Review solicited for application/cellml-1.0+xmlandapplication/cellml-1.1+xml

Andrew Miller ak.miller at auckland.ac.nz
Wed Apr 12 00:13:17 CEST 2006


Quoting Larry Masinter <LMM at acm.org>:

> > > GET /models/SomeModel.xml HTTP/1.1
> > > Host: www.example.org
> > > Accept: application/cellml-1.0+xml; q=0.5, application/cellml-1.1+xml;
> q=1
>
> HTTP content negotiation was one of those "nice in theory" protocol
> additions that, in practice, didn't work out. The original theory of
> content negotiation was worked out when the idea of the web was that
> browsers would support a handful of media types (text, html, a couple
> of image types), and so it might be reasonable to send an
> 'accept:' header listing all of the types supported. But in
> practice as the web evolved, browsers would support hundreds of
> types of all varieties, and even automatically locate readers for
> content-types, so it wasn't practical to send an 'accept:' header
> for all of the types.

Although it is certainly a goal(towards which some progress has been made) of
the CellML project to enable CellML models to load in a browser so that they
can be viewed or run, many CellML tools also download files themselves.
Likewise, while CellML models are sometimes placed on static web-servers, they
are also commonly served by scripts. This combination makes HTTP content
negotiation more useful to CellML tools than it is, for example, to a
web-browser.

>
> So content negotiation in practice doesn't use accept: headers
> except in limited circumstances; for the most part, the sites send
> some kind of 'active content' or content that autoselects for itself
> what else to download; e.g., a HTML page which contains Javascript
> code to detect the client's capabilities and figure out which other
> URLs to load.

The embedding of scripts in CellML is not recommended, not defined by any
specifications, not (as far as I know) supported by any software packages, and
if vendors do want to support scripts, they should only use it express
functions which cannot be represented in MathML, not for content negotiation.
Therefore, scripts are not a viable option for CellML negotiation.
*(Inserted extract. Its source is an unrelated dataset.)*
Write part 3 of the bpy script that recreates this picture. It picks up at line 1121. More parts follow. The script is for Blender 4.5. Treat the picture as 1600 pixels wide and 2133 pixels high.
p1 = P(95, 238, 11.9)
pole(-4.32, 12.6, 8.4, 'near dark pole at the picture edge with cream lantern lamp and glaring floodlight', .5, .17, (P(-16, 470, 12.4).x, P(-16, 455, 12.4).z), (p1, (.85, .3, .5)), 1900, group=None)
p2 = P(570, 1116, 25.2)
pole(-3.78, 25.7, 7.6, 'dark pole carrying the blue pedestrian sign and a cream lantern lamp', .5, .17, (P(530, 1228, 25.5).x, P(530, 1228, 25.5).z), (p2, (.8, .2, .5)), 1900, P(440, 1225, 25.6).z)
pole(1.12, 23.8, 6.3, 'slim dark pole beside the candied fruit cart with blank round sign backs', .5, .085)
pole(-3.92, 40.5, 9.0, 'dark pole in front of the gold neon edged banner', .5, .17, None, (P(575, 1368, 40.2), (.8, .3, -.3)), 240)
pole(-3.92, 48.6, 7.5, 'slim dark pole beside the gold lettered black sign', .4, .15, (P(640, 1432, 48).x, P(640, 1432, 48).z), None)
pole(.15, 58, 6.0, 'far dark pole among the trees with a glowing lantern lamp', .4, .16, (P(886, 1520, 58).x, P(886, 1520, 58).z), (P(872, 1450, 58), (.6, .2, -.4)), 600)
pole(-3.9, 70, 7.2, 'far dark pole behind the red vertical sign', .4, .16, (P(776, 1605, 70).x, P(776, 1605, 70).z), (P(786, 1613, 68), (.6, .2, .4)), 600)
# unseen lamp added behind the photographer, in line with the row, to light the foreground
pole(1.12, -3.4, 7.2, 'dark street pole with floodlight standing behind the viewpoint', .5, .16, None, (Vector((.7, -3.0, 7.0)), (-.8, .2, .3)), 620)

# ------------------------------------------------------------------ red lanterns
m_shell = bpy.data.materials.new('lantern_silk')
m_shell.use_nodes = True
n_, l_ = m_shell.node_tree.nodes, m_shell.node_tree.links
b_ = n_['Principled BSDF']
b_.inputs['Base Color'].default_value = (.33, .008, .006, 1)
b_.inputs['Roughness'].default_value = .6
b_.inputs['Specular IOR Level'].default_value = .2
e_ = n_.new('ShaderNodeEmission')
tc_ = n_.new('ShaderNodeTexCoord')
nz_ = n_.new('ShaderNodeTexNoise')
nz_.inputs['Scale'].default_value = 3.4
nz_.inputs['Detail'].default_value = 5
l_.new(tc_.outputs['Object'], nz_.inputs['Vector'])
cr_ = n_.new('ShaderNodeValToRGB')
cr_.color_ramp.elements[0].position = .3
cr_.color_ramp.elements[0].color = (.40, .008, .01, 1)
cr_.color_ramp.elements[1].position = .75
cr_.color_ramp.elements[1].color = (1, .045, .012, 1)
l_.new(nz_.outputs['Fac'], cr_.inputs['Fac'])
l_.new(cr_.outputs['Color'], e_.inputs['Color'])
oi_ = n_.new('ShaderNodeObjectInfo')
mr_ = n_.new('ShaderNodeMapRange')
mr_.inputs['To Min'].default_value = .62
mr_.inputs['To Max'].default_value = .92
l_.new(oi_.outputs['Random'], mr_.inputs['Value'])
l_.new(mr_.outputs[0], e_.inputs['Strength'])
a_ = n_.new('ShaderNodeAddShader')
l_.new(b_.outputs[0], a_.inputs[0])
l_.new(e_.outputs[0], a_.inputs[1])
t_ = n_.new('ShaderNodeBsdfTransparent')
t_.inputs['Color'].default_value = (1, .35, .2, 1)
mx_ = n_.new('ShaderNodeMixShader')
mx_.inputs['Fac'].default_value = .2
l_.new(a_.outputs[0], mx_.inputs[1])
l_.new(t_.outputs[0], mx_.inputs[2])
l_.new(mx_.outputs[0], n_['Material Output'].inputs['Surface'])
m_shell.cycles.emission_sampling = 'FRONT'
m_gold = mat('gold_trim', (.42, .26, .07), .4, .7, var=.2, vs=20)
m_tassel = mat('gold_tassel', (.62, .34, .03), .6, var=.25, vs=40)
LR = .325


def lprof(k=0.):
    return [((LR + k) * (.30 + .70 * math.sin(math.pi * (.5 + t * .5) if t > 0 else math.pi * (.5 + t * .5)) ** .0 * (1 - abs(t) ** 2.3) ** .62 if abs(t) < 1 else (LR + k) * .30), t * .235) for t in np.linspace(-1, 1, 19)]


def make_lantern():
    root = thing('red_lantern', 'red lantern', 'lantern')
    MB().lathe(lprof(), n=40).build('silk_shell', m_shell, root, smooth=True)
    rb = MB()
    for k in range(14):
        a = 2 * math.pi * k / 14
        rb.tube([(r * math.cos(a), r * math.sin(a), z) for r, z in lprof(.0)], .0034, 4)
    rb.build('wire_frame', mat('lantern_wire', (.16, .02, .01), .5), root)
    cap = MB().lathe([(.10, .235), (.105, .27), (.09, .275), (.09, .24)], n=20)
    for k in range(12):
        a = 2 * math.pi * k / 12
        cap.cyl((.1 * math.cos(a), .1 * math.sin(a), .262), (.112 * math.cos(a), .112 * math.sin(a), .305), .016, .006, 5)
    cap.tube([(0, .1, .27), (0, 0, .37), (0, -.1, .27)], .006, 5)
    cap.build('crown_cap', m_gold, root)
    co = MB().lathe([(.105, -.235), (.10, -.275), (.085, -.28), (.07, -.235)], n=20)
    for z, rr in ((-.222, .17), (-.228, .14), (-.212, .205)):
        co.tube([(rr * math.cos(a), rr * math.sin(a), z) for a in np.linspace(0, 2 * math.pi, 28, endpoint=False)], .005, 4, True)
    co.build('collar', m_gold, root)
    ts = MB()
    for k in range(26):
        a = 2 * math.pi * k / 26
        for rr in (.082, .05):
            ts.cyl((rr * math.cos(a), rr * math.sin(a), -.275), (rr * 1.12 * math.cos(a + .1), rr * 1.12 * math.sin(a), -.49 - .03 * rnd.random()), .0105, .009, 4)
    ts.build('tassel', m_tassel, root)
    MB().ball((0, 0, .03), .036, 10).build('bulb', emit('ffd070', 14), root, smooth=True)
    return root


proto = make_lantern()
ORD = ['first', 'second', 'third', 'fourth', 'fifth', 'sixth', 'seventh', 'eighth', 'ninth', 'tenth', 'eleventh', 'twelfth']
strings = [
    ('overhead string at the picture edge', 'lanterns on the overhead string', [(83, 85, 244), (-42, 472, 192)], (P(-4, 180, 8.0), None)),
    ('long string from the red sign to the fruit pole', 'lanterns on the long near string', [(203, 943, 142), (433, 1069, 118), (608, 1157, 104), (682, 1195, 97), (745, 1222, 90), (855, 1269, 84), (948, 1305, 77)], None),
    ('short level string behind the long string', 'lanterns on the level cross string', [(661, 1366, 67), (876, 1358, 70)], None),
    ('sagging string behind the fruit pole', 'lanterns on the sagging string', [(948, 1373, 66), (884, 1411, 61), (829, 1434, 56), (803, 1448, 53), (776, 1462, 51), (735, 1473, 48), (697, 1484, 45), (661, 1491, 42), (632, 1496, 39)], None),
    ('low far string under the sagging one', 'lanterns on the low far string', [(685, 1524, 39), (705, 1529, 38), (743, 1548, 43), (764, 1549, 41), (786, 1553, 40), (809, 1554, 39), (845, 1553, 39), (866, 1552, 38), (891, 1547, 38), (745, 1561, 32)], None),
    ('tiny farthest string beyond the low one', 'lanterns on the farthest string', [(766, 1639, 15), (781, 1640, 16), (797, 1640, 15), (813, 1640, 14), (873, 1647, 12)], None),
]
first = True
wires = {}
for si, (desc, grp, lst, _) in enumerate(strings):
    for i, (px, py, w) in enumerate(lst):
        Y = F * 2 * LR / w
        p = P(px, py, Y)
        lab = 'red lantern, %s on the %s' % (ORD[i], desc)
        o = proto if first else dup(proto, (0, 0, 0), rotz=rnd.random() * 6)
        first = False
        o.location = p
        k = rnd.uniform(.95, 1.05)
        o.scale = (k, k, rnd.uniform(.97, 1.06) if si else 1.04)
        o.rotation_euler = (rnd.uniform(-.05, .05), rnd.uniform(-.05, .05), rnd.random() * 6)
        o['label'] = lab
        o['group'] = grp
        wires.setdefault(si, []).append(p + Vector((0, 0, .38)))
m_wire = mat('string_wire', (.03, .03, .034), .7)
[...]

> The most common kind of content negotiation uses
> the 'user agent' identification header, or some other 'x-...'
> extension headers to detect browser versions, among other things,
> to identify buggy implementations or proprietary extensions.

For HTML this is necessary because browsers accept more or less than what the
HTML specification allows. CellML is much simpler(although it is true that you
can express a wide variety of models in MathML, and tools will not support all
of them. However, CellML defines a 'core set' of MathML elements which all
tools must support). In terms of returning the correct version, however,
content-negotiation seems like a good solution.

>
> I think we should deprecate HTTP content negotiation, if only to
> make it clear to people reading the spec that it doesn't really
> work that way in practice.
I'm not sure that content-negotiation is non-useful. After all, HTTP is used for
a lot more than just serving HTML documents.

BTW I assume you are talking purely about Accept: and not Accept-Language:, as
Accept-Language: is widely used by multilingual sites to determine which
language to serve.

>
> Many people seem to use HTTP content negotiation as a motivation
> for adding 'version' parameters to MIME types or registering
> new MIME types, with the hopes that the MIME types or parameters
> would be useful in HTTP content negotiation, and we should warn
> them that it isn't really productive to do so.

That may be true for formats designed primarily to be viewed in web-browsers,
but I don't believe that it is true in general.

> That's why it
> might be useful advice to add to the guidelines for registering
> MIME types, should those ever be updated.